I don't accept that cannabis and alcohol are equivalent, though. Most 
alcohol abusers, I should think, are less likely to progress to using 
a cocktail of other, more harmful, drugs as well. But prove me wrong. 
The New Zealand Drug Foundation rightly points out that statistics on 
imprisonment and prosecutions show that the system is not putting 
anyone off drug use. Its executive director suggests a mandatory 
cautionary scheme instead, that would progress toward compulsory 
treatment.

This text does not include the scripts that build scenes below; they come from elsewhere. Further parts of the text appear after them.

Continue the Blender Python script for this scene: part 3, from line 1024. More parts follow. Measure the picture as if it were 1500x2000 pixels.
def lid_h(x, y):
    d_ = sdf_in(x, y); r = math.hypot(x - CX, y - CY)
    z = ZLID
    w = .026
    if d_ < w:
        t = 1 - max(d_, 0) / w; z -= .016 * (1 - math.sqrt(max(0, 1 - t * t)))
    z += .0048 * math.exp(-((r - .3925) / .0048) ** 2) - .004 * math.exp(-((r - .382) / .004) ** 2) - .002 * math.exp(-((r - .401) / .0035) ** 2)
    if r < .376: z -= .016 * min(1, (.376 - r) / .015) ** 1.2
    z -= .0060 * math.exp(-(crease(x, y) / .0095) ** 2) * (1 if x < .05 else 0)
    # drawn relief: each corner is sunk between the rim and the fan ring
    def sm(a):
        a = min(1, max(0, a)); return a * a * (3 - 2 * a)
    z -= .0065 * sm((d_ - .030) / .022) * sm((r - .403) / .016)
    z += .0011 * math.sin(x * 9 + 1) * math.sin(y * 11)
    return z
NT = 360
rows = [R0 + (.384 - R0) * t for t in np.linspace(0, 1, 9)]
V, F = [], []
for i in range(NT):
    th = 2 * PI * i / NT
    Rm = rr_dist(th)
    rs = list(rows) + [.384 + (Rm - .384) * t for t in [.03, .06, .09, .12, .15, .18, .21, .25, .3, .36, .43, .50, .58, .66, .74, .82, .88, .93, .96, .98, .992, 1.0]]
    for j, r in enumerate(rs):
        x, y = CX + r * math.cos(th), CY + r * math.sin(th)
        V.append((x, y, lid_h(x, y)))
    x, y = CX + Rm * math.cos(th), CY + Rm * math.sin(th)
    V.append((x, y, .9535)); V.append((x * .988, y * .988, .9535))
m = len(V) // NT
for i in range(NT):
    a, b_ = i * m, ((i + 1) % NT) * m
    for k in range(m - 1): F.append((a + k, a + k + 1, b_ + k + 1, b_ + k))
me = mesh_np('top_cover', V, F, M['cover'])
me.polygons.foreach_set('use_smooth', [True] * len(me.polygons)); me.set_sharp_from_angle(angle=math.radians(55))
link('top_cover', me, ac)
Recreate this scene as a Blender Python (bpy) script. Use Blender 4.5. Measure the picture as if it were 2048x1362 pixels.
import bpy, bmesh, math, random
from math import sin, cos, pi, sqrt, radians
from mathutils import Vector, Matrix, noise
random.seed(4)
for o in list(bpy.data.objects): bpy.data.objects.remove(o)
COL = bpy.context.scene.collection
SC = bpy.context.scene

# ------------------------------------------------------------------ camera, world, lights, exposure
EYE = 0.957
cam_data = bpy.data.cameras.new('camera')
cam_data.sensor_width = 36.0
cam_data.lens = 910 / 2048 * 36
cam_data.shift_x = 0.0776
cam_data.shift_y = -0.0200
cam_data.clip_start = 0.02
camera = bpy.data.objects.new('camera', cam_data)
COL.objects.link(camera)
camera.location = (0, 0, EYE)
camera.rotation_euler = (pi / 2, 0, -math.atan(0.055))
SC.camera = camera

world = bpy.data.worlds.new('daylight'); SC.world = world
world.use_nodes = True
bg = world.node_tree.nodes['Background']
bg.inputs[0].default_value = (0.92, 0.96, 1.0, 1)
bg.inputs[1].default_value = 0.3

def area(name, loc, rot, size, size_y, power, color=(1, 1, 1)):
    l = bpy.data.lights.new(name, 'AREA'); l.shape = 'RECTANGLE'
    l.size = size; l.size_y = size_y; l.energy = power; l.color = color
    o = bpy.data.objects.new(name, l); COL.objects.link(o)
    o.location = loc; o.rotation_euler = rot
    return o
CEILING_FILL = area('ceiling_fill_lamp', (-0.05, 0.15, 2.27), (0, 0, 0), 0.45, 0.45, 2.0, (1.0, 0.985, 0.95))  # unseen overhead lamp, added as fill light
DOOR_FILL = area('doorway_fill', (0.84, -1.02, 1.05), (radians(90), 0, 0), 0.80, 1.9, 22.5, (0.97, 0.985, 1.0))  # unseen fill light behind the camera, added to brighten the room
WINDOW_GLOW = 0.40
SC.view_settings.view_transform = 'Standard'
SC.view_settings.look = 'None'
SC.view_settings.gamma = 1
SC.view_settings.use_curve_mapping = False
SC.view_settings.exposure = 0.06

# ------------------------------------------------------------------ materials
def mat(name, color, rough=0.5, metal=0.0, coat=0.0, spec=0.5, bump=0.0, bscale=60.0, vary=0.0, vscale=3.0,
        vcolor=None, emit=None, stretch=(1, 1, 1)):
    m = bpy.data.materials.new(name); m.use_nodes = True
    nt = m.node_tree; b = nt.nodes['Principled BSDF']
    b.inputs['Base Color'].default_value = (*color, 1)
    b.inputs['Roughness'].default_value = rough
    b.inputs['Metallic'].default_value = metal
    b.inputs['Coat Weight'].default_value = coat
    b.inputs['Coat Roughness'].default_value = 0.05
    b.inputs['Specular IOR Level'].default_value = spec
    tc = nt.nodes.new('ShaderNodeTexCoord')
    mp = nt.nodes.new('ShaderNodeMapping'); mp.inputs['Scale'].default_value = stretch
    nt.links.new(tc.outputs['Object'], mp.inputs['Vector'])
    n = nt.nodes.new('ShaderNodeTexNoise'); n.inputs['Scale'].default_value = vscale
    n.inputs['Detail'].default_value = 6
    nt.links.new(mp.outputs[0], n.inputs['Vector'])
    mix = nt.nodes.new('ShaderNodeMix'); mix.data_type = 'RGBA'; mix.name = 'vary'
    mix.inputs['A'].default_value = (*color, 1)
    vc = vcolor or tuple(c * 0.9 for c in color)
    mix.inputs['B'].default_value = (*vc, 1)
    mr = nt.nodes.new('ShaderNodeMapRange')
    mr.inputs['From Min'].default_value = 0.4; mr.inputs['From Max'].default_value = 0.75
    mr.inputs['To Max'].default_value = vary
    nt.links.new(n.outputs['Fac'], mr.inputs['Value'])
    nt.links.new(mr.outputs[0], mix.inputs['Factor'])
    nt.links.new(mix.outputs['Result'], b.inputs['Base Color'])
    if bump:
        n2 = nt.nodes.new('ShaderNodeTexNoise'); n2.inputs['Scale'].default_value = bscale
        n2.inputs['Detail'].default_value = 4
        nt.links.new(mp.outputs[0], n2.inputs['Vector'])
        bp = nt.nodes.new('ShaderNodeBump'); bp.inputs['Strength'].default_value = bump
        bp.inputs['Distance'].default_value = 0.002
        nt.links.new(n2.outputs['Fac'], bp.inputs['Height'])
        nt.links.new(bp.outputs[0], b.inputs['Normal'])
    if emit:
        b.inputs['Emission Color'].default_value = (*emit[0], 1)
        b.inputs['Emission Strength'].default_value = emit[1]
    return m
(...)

The justice minister is unimpressed.

She probably thinks of how much that would cost, though jail also 
costs a lot, as does police time.

I don't know what would get people off cannabis use, especially as 
generations of some families treat it as normal and their children 
are around it from babyhood.

Information doesn't seem to work on its own: People won't give up 
what they enjoy now because of what will happen in 20 years' time.

But the kind of progressive social ostracism that has slowly worked 
with nicotine smokers, could be one way to go.

You look damn silly smoking dope as well, especially when we know the 
harm it does to you and the people around you, let alone the future 
health cost and the misery of becoming old and sick.